When asked why chancellor emeritus had now been made a salaried position, Arena noted that CUNY’s “long-standing policy provides a chancellor with a University Professor faculty position upon completion of service or retirement,” subject to approval by the Board of Trustees. The title of chancellor emeritus was added to the ECP in a recent revision of CUNY’s bylaws (see psc-cuny.org/clarion/march-2012/letters-editor).

MAXIMUMS

Previous top salaries for CUNY vice chancellors ranged from about $248,000 to $349,000. Those upper limits have now been increased to around $301,000 to $453,000. For college presidents at CUNY, the former maximums were approximately $244,000 to $299,000. The highest allowable pay is now more than $300,000 for presidents at all CUNY colleges, ranging from $324,000 at community colleges to $371,000 at “top tier” colleges such as CCNY or Queens.

The Board’s resolution noted that the increased pay ranges “are based in large part on a market analysis conducted by [the consulting firm] William H. Mercer, Inc.,” a point that was stressed by several trustees in the meeting’s discussion.

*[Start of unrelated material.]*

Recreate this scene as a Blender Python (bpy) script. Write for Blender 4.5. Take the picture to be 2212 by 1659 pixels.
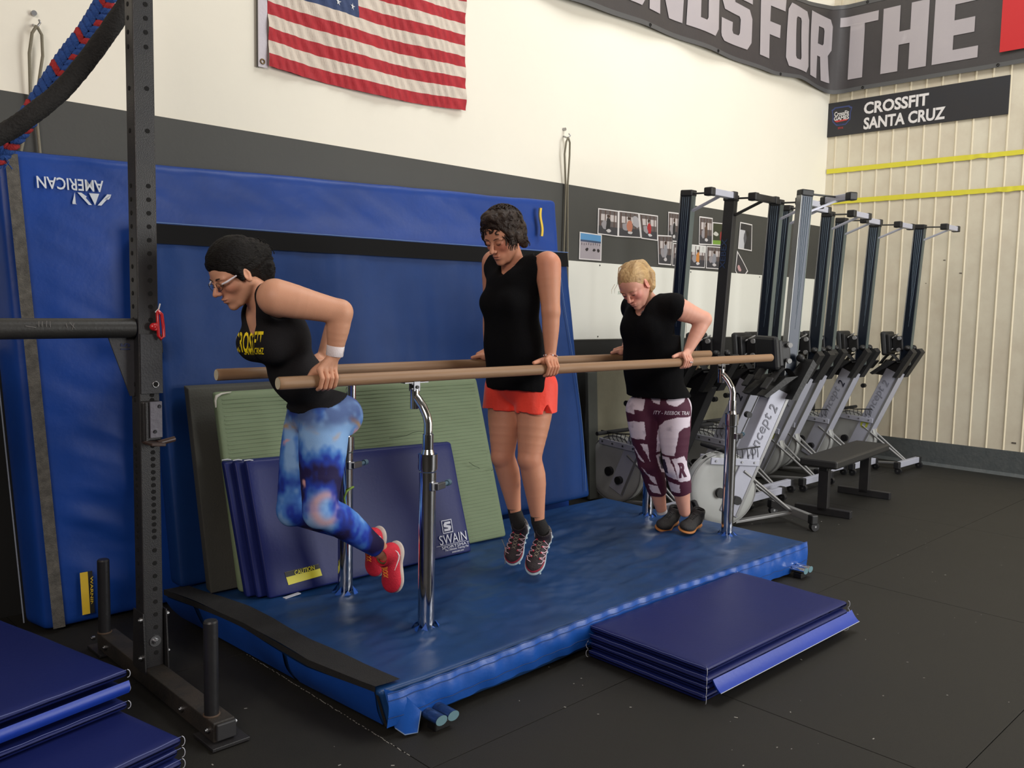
import bpy, bmesh, math, random
import numpy as np
from mathutils import Vector, Matrix, noise as mnoise
PI = math.pi
for o in list(bpy.data.objects): bpy.data.objects.remove(o, do_unlink=True)
SC = bpy.context.scene
COL = SC.collection
R_ = random.Random(7)

# ---------------------------------------------------------------- camera
FPX = 1880.0; CAMH = 1.51
_y, _p, _r = .7732, .08864, .01975
_F = np.array([math.sin(_y)*math.cos(_p), math.cos(_y)*math.cos(_p), -math.sin(_p)])
_R = np.array([math.cos(_y), -math.sin(_y), 0.]); _U = np.cross(_R, _F)
_R, _U = _R*math.cos(_r)+_U*math.sin(_r), -_R*math.sin(_r)+_U*math.cos(_r)
CAM = np.array([0, 0, CAMH])
cd = bpy.data.cameras.new('camera'); cam = bpy.data.objects.new('camera', cd); COL.objects.link(cam)
cd.sensor_width = 36; cd.lens = 36*FPX/2212; cd.clip_start = .05
cam.matrix_world = Matrix(((_R[0], _U[0], -_F[0], 0), (_R[1], _U[1], -_F[1], 0), (_R[2], _U[2], -_F[2], CAMH), (0, 0, 0, 1)))
SC.camera = cam
def ray(x, y): return _F+_R*(x-1106)/FPX-_U*(y-829.5)/FPX
def PX(x, y, v): r = ray(x, y); return CAM+r*(v/r[0])
def PY(x, y, v): r = ray(x, y); return CAM+r*(v/r[1])
def PZ(x, y, v): r = ray(x, y); return CAM+r*((v-CAMH)/r[2])

# ---------------------------------------------------------------- light
SC.view_settings.view_transform = 'Standard'; SC.view_settings.look = 'None'
SC.view_settings.gamma = 1; SC.view_settings.use_curve_mapping = False
SC.view_settings.exposure = 0.0
w = bpy.data.worlds.new('world'); SC.world = w; w.use_nodes = True
w.node_tree.nodes['Background'].inputs[0].default_value = (.93, .96, 1, 1)
w.node_tree.nodes['Background'].inputs[1].default_value = .25
def area(name, loc, target, sx, sy, power, col):
    l = bpy.data.lights.new(name, 'AREA'); l.shape = 'RECTANGLE'; l.size = sx; l.size_y = sy; l.energy = power; l.color = col
    o = bpy.data.objects.new(name, l); COL.objects.link(o); o.location = loc
    o.rotation_euler = (Vector(target)-Vector(loc)).to_track_quat('-Z', 'Y').to_euler(); return o
area('door_daylight', (7.2, -3.8, 2.2), (6.6, 4.5, 1.8), 4.2, 3.8, 420, (1, .99, .965))
area('skylight_panel', (5.2, 1.6, 6.9), (6.0, 2.3, 0), 1.6, 4.0, 210, (.98, .99, 1))
area('side_fill_light', (-2.4, -1.2, 3.7), (2.0, 3.8, 1.0), 2.6, 1.8, 160, (1, .88, .82))  # warm fill added to brighten faces and mats from the left, no real lamp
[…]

CUNY has relied on Mercer, a well-known human resources consulting company, for advice on executive pay levels since 2000. The firm was in the headlines in 2004 due to its involvement in the New York Stock Exchange’s approval of a controversial $139.5 million salary package for then-Chairman Richard Grasso. In a settlement with then-Attorney General Elliot Spitzer, Mercer admitted that its report to the NYSE’s board had contained “inaccuracies and omissions” that misled the board about how much the raise for Grasso would cost the NYSE. Some of these false statements were made at the direct request of an NYSE executive and Grasso crony.

In 2010, The New York Times reported that executive pay at CUNY had dramatically outpaced inflation during the preceding decade (see tinyurl.com/CUNYexecs). For example, the salary paid to CUNY’s general counsel increased by about 100% between 1999 and 2009, while the chancellor’s base pay was raised by 96% (see tinyurl.com/CUNYexecsGraph).